Jika dilihat lebih jauh, kasus ini sesungguhnya hanya merupakan perbedaan fiqhiyah biasa, dan salah satu ciri dari fikih itu sendiri adalah perbedaan pendapat. Shalat dengan dua bahasa bukanlah sesuatu yang sepenuhnya baru dalam diskursus fikih. Jauh sebelumnya, Imam Abu Hanifah (w. 150 H) sudah mempermasalahkan mengenai kemungkinan mengganti shalat dengan bahasa selain Arab. Dan harap dimaklumi bahwa dalam kasus perbedaan fikih, tidak ada seseorang atau lembaga keagamaan manapun yang memiliki otoritas mutlak untuk menjatuhkan vonis kepada fikih orang lain sebagai sesat, apalagi dianggap sebagai tindak kriminal. Apabila ada pihak yang mengklaim pendapat agama tertentu sebagai paling benar, pada hakikatnya mereka telah merampas hak prerogatif Allah.

Dengan memperhatikan hal tersebut kami menyerukan kepada semua pihak hal-hal sebagai berikut:

1. Agar umat Islam tetap menjaga ukhuwah Islamiyah dan tidak melakukan hal-hal yang anarkhis hanya karena perbedaan pandangan keagamaan. Perbedaan demikian harus dilihat sebagai kekayaan daripada sebagai ancaman.

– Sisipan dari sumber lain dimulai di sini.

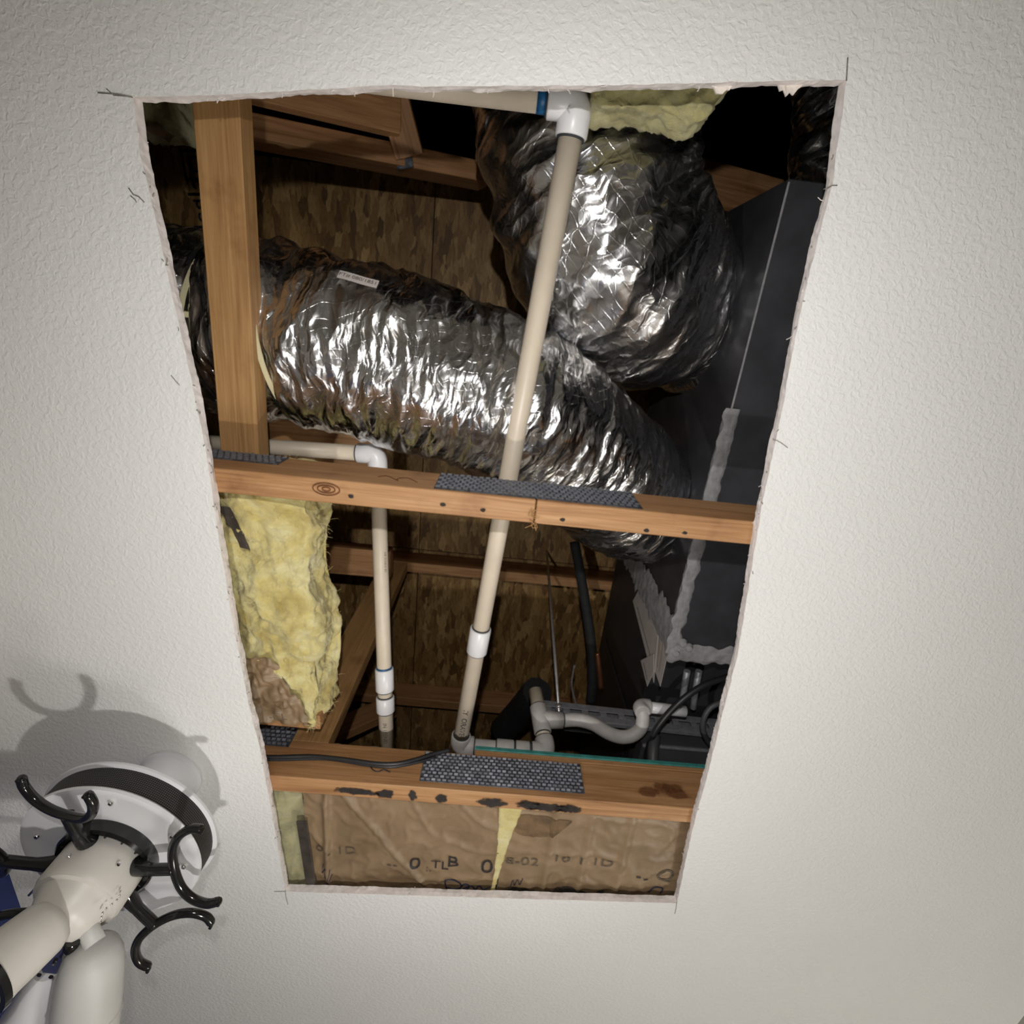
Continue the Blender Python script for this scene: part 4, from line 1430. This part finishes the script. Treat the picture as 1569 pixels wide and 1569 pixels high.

2. Para ulama dan tokoh-tokoh agama seharusnya bisa memberi contoh yang baik (uswah hasanah) dalam menghadapi perbedaan pendapat. Klaim sesat menyesatkan hanya akan menunjukkan kekerdilan jiwa dan kesempitan akal budi. Oleh karena itu, tokoh-tokoh agama tidak semestinya mengeluarkan pernyataan-pernyataan yang tidak simpatik dan arogan, apalagi kepada orang (kelompok) yang hendak menghayati agamanya secara baik.

3. Umat Islam harus memahami bahwa apa yang dilakukan oleh Yusman Roy dengan shalat dua bahasa bukanlah prinsip atau pokok agama (ushul al-din), melainkan dahan atau tehnik agama (furu’ al-din).

4. Kepada pihak kepolisian agar tidak terjebak dengan tuduhan penodaan atas agama, karena apa yang terjadi pada Yusman Roy adalah khilafiyah fiqhiyah yang tidak ada kaitan dengan penodaan atas agama. Tata cara shalat a la Yusman Roy bukanlah tindakan kriminal yang membuat pelakukanya harus diadili dan dipenjara.

5. Kepada institusi negara agar tidak melakukan intervensi terhadap praktik-praktik keagamaan umat. Persoalan ritual dan keyakinan umat adalah wilayah pribadi yang tidak bisa diinfiltrasi oleh institusi negara. Negara adalah zona netral yang tidak selayaknya memasuki wilayah paling privat yang menjadi wewenang masing-masing individu.

Demikian pernyataan sikap ini kami serukan kepada semua pihak.

Yang Membuat Pernyataan

Nama-nama lembaga:

1. The Wahid Institute
2. Jaringan Islam Liberal
3. P3M
4. JIMM
5. Majalah Syir’ah
6. Lakpesdam NU
7. Desantara
8. Masyarakat Dialog Natar Agama (MADIA)
9. Gerakan Nasional Anti Diskriminasi (GANDI)
10. RAHIMA
11. Fahmina Institute
12. ICRP
13. ICIP
14. PPSDM UIN Jakarta
15. Maarif Institute
16. IPNU
17. IPPNU
18. GP ANSOR
19. PP Aisyiah
20. PP Nasyiatul Aisyiah
21. Pemuda Muhammadiyah
22. KMNU
23. Ahimsa

15/05/2005

1 komentar:

  1. Sholat dengan bahasa Indonesia ini adalah sudah nyata teruji kebenarannya dan tidak termasuk perbuatan menodai agama Islam.
    DEMIKIAN AMAR PUTUSAN PN.SURABAYA, PT.SURABAYA, MA.JAKARTA. NO.75 K / PID / 27 JAN 2006.

    Dengan demikian TAMATLAH SUDAH segala hujatan yang sudah pernah kami terima dari pihak manapun, berikut dengan SEGUDANG DALIL argumentasinya MUI yang telah memfonis sesat dan menodai agama Islam terhadap hasil ij'tihad kami sebagai hamba Allah yang sangat menginginkan perbaikan kualitas ibadah menyembah / sembahyang.

    ALLAH HUAKBAR ...Ternyata pada finalnya Allah berkenan dengan segala kuasa-Nya membuktikan kebenaran-Nya sebagaimana firman-Nya tersebut dibawah ini;

    17:81. Dan katakanlah: "Yang benar telah datang dan yang batil telah lenyap". Sesungguhnya yang batil itu adalah sesuatu yang pasti lenyap (cepat atau lambat).